Le travail de reconstruction n’était pas terminé, mais Fletcher, sans doute encouragé par un propriétaire pressé, a sorti le chéquier à nouveau.

En embauchant Alain Vigneault en avril 2019, il s’est chargé de lui donner un peu de renfort et d’expérience. Mais au prix, entre autres, d’un contrat indécent de presque 50 millions pour sept ans au centre Kevin Hayes, qui avait pourtant dépassé la marque des 50 points une seule fois en carrière. Dans la foulée, il a cédé des choix de deuxième et troisième ronde pour le défenseur de soutien Justin Braun.

Les Flyers ont raté les séries lors de deux des trois premières années du règne de Fletcher. Ils ont terminé au 19e rang du classement général l’an dernier, en raison, entre autres, des contre-performances du gardien Carter Hart, envoyé trop jeune dans la gueule du loup.

Des solutions à court terme

Afin de redresser la barre, Fletcher a opté pour des diachylons. Il a sacrifié des choix de première ronde en 2021 (13e au total) et deuxième ronde en 2023 pour le défenseur Rasmus Ristolainen.
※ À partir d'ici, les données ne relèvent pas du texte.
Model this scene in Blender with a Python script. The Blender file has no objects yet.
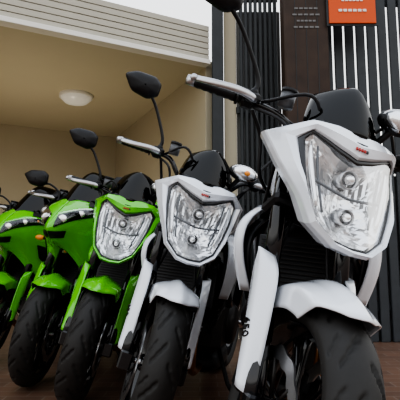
import bpy, math, random
from mathutils import Vector, Matrix
random.seed(3)
D=bpy.data
C=bpy.context.scene.collection
V=Vector
# ------------------------------------------------------------ materials
def mat(name,col,rough=.5,metal=0,coat=0.,noise=0.,nscale=20.,bump=0.,emit=None):
    m=D.materials.new(name); m.use_nodes=True
    nt=m.node_tree; b=nt.nodes['Principled BSDF']
    b.inputs['Base Color'].default_value=(*col,1)
    b.inputs['Roughness'].default_value=rough
    b.inputs['Metallic'].default_value=metal
    b.inputs['Coat Weight'].default_value=coat
    b.inputs['Coat Roughness'].default_value=.04
    if noise or bump:
        tc=nt.nodes.new('ShaderNodeTexCoord')
        n=nt.nodes.new('ShaderNodeTexNoise'); n.inputs['Scale'].default_value=nscale; n.inputs['Detail'].default_value=5
        nt.links.new(tc.outputs['Object'],n.inputs['Vector'])
        if noise:
            r=nt.nodes.new('ShaderNodeMix'); r.data_type='RGBA'
            r.inputs[6].default_value=(*[c*(1-noise) for c in col],1)
            r.inputs[7].default_value=(*[min(1,c*(1+noise)) for c in col],1)
            nt.links.new(n.outputs['Fac'],r.inputs[0]); nt.links.new(r.outputs[2],b.inputs['Base Color'])
        if bump:
            bp=nt.nodes.new('ShaderNodeBump'); bp.inputs['Strength'].default_value=bump; bp.inputs['Distance'].default_value=.01
            nt.links.new(n.outputs['Fac'],bp.inputs['Height']); nt.links.new(bp.outputs['Normal'],b.inputs['Normal'])
    if emit:
        b.inputs['Emission Color'].default_value=(*emit[0],1); b.inputs['Emission Strength'].default_value=emit[1]
    return m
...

Il a donné deux jeunes joueurs, Nolan Patrick et Philippe Myers pour le défenseur offensif Ryan Ellis, 30 ans, et son contrat annuel de 6,2 millions pour les six prochaines années.
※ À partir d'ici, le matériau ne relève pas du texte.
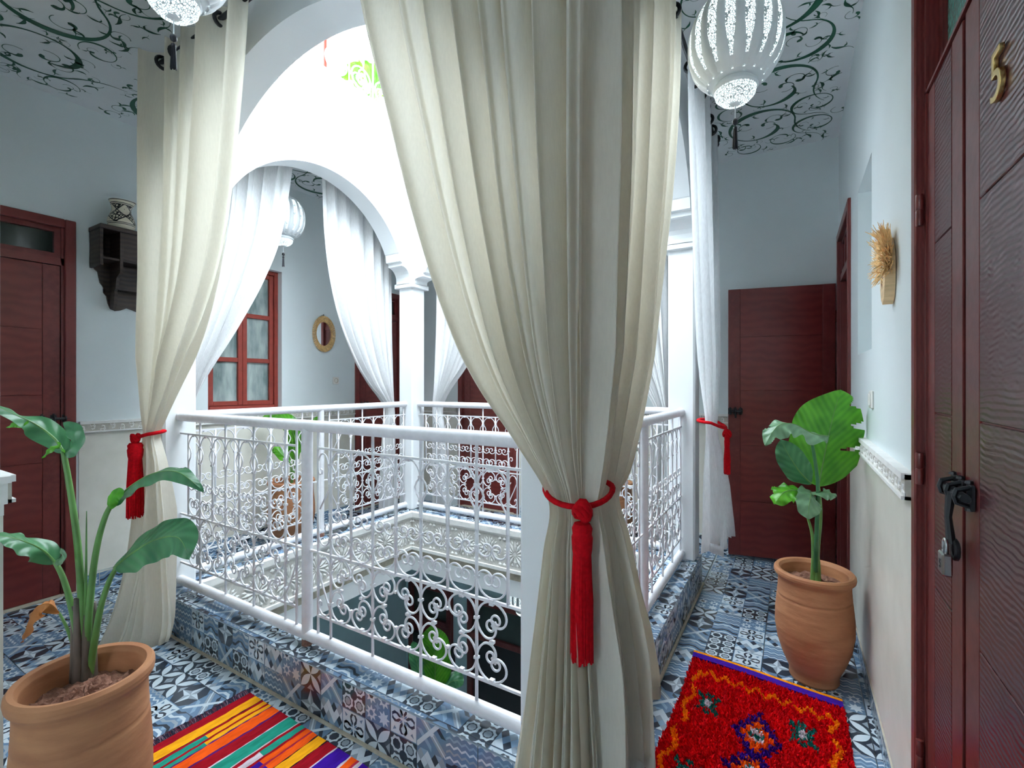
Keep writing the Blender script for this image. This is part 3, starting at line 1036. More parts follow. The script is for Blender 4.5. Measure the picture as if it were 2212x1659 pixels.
def bolt(parent, x, z, length=.17, y=0.0, hang=.0):
    b = link('bolt', None, parent, (x, y, z))
    b['label'] = 'black iron sliding bolt'
    rod = MB().tube([(-length / 2, .014, 0), (length / 2, .014, 0)], .0085, 8)
    rod.obj('bolt_rod', M['black'], b, True, 40)
    pl = MB()
    for i, xx in enumerate((-length * .36, 0, length * .36)):
        pl.box(xx - .014, -.001, -.024, xx + .014, .004, .024)
        pl.tube([(xx, .003, .018), (xx, .022, .012), (xx, .025, 0), (xx, .022, -.012), (xx, .003, -.018)], .005, 6)
        for sz in (-1, 1):
            pl.lathe([(.0, .007), (.006, .005), (.007, 0)], 8, c=(xx, .004, sz * .026))
    pl.obj('bolt_plate', M['black'], b)
    if hang:
        hp = MB().tube([(.0, .018, 0), (.002, .022, -hang * .5), (.0, .018, -hang)], [.009, .006, .008], 8)
        hp.tube([(.018 * math.cos(t), .012, -hang - .012 + .018 * math.sin(t)) for t in [2 * pi * k / 12 for k in range(12)]], .005, 6, closed=True)
        hp.obj('hasp', M['black'], b, True, 40)
    else:
        MB().tube([(0, .018, 0), (0, .026, -.02), (0, .03, -.05)], [.008, .006, .007], 8).obj('bolt_handle', M['black'], b, True)
    return b


def hinge(parent, x, y, z, h=.085):
    MB().lathe([(0, 0), (.008, .002), (.009, .006), (.009, h / 2 - .002), (.0075, h / 2), (.009, h / 2 + .002), (.009, h - .006), (.008, h - .002), (0, h)], 12, c=(x, y, z)).obj('hinge', M['maroon_v'], parent, True, 40)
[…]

Patrick et Myers ne font rien qui vaille, mais Ellis, encore blessé, hypothéquera longtemps la masse salariale des Flyers. Ristolainen vient au quatrième rang en terme d’utilisation moyenne à 21:02. Il a cinq points en 21 matchs.
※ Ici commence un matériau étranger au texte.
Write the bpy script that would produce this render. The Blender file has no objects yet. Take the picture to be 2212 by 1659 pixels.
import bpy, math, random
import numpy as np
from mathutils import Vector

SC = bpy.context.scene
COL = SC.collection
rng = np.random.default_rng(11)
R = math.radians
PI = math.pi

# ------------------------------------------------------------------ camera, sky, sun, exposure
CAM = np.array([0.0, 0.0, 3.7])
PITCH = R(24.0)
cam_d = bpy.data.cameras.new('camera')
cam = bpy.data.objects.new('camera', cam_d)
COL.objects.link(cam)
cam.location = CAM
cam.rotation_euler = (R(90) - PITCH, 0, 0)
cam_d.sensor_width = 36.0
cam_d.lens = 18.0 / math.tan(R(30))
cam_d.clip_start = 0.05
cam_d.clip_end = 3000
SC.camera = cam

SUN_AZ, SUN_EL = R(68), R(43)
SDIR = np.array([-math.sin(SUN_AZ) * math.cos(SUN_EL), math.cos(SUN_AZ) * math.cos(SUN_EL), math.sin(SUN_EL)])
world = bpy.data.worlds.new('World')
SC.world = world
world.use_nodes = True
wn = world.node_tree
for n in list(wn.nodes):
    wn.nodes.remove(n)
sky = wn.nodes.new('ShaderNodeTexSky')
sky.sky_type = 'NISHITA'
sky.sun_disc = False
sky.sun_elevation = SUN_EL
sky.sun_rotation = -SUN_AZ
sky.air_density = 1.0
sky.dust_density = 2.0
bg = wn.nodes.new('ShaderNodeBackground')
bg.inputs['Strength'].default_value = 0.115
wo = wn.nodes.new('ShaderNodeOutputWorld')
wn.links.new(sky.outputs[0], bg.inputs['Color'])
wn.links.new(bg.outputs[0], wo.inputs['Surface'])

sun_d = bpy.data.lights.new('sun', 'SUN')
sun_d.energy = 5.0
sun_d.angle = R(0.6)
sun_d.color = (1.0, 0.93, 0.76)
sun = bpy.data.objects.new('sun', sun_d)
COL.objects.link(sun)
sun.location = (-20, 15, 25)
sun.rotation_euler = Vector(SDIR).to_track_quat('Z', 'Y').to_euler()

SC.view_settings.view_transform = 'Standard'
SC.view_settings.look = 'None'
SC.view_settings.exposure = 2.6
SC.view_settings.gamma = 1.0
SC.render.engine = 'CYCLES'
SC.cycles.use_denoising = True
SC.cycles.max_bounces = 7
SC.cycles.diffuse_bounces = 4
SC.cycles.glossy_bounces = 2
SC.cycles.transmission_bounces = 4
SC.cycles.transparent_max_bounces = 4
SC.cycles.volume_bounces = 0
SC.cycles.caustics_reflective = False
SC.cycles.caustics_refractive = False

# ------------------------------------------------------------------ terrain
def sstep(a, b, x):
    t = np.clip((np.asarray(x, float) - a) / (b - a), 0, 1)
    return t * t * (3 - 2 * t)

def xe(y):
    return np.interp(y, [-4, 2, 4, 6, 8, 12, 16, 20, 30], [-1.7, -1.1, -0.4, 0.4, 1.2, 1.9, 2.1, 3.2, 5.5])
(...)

Et en dépit de toutes ces acquisitions, les Flyers se classent au septième et avant-dernier rang dans la section Métropolitaine (fiche de 8-11-4), à neuf points d’une place en séries et au 24e rang du classement général.

Embauché par ce même Fletcher, rappelons-le, Alain Vigneault est payé 5 millions cette année. Les Flyers lui devront 10 millions pour 2022-2023 et 2023-2024, à moins qu’il ne se trouve un job ailleurs dans la LNH d’ici là. L’argent ne change pas le monde, sauf que…

Un stage bénéfique pour Norlinder

PHOTO FRANÇOIS ROY, LA PRESSE

Mattias Norlinder

Mattias Norlinder se retrouvait donc à Laval mardi matin, à la pointe sur la première vague en supériorité numérique à l’entraînement. Ce choix de troisième ronde en 2019 devait en principe rentrer en Suède s’il ne parvenait pas à percer la formation à Montréal en vertu d’une entente entre la LNH et les équipes suédoises, mais comme la date butoir du 1er décembre est passée, le jeune homme de 21 ans pourra poursuivre son apprentissage dans la Ligue américaine pour le reste de la saison. C’est une formidable nouvelle pour son développement. Norlinder possède un beau potentiel offensif, mais il avait encore beaucoup de difficulté à s’adapter aux rigueurs du jeu nord-américain. Sa carrière aurait sans doute régressé en retournant en Suède, du moins se serait-il éloigné encore davantage de la LNH.